FBI / FTC / Interpol · 2025 · 03 · 15 · Incident · ~2 min read
AI voice clone scams hit billions in losses
What's actually new
- $12.5 billion in 2024 fraud losses in the US alone — driven heavily by AI voice cloning and deepfake calls.
- AI voice clones from seconds of audio. Free tools online imitate someone's voice from a 10-second clip, with results convincing enough to fool family members and bank tellers.
- Pig-butchering romance scams + deepfake video calls made traditional 'video chat to verify' useless. Old advice for spotting scams stopped working.
- Corporate impersonation fraud. Multiple multi-million-dollar wire transfers in 2024-2025 were authorised by finance teams who'd just been on a video call with what they thought was their CEO.
If you want more
Worth knowing
- Underreporting is severe. Embarrassment keeps victims silent — actual losses are likely much higher than reported.
- 'AI detection tools' are not a fix. The arms race favours generation, not detection. Don't rely on a tool to tell you a call is fake.
- Most laws weren't ready. By 2025-2026 a few US states had voice-cloning fraud statutes; most countries still relied on general fraud laws that hadn't been updated for AI.
Who should care
Anyone with elderly parents or grandparents — they're the highest-loss demographic. Anyone in a finance or executive-assistant role who handles wire transfers. Anyone on dating apps. Companies that pay invoices based on phone or email instructions. Parents whose teenagers' voices are on TikTok.
What to do about it
Set up a family safe word (see the Plain AI topic of the same name) — a single odd word that you and your loved ones use to confirm a real distress call. If a 'family member' calls in trouble and can't say the word, hang up. For business: require call-back to a known number for any wire-transfer instruction received via voice or video.
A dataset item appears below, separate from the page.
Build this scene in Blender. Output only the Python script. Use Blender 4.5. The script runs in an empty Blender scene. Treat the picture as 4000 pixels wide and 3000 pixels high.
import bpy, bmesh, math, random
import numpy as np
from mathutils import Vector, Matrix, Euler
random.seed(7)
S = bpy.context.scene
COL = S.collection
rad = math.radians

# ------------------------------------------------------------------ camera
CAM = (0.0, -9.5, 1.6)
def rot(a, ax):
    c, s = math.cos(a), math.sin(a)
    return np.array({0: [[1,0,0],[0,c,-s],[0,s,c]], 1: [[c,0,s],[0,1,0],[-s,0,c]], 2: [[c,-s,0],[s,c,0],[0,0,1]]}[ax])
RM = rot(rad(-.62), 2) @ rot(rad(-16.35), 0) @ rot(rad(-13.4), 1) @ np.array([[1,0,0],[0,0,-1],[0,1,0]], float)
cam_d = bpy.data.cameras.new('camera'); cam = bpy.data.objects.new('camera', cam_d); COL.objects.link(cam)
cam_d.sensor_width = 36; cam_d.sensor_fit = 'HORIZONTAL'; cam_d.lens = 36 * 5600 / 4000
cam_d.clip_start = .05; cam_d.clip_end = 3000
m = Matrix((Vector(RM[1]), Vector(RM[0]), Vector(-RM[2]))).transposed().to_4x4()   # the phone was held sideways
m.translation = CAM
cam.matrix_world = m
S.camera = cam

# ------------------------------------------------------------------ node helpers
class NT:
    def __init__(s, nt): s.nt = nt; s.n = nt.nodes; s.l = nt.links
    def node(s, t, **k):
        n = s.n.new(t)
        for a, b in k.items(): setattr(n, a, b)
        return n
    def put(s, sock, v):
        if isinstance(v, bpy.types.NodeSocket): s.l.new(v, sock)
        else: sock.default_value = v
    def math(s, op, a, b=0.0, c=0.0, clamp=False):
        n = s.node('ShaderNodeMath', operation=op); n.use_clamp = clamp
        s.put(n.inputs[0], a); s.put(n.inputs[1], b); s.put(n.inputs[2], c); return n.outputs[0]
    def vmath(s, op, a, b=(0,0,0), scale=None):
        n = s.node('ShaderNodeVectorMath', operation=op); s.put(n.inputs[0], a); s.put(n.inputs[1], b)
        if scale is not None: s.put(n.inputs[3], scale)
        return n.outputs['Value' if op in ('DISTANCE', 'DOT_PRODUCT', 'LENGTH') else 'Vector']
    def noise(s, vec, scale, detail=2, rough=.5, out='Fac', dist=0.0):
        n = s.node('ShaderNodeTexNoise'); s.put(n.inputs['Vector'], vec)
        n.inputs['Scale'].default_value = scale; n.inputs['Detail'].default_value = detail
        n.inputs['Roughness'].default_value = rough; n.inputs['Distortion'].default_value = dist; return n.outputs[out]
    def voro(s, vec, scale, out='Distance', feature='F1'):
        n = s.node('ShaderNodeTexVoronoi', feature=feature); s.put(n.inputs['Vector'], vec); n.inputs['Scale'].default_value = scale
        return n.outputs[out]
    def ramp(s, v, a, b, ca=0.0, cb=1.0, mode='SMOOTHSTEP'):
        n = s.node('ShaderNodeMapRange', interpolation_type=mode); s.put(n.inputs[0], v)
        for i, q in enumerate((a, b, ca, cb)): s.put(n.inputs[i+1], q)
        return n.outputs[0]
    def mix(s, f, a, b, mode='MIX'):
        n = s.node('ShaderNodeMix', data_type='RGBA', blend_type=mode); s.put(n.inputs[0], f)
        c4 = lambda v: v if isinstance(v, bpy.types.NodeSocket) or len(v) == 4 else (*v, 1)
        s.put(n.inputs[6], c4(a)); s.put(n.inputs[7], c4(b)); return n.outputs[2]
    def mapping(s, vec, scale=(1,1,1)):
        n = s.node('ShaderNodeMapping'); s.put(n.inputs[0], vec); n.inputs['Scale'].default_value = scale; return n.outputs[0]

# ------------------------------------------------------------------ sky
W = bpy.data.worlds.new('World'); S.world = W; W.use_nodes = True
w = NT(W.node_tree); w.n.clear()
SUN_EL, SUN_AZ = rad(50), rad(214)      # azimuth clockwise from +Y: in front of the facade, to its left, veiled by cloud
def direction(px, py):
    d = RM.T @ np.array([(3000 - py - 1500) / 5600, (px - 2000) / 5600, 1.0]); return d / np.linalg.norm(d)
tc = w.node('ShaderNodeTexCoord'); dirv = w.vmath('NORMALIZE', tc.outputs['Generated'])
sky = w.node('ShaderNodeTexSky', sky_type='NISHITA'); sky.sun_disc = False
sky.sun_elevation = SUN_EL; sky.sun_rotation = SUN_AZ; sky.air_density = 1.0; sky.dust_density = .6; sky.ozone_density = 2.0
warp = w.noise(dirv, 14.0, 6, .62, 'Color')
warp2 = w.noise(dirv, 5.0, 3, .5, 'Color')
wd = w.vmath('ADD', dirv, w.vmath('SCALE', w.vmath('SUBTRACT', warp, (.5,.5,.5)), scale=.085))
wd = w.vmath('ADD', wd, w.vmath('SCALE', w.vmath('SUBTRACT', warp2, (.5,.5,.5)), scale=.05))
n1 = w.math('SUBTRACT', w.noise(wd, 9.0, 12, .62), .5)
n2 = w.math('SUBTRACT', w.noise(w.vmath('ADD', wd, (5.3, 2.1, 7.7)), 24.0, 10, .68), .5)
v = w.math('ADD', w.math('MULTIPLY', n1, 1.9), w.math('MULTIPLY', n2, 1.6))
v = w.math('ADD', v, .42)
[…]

Don't trust the caller ID. Don't trust the voice. Don't trust the video.
Honest take
Voice clone fraud is the AI story most commonly affecting people who have nothing to do with AI. The technology is simple, free, and unregulated; the people most vulnerable are the ones least equipped to suspect it. The slow-motion regulatory response is the failure here — by the time most countries pass meaningful laws, the playbook will be three generations old. The honest advice in 2025-2026: assume any unexpected voice call asking for money is a scam until proven otherwise. That's a depressing posture, but it's the safe one.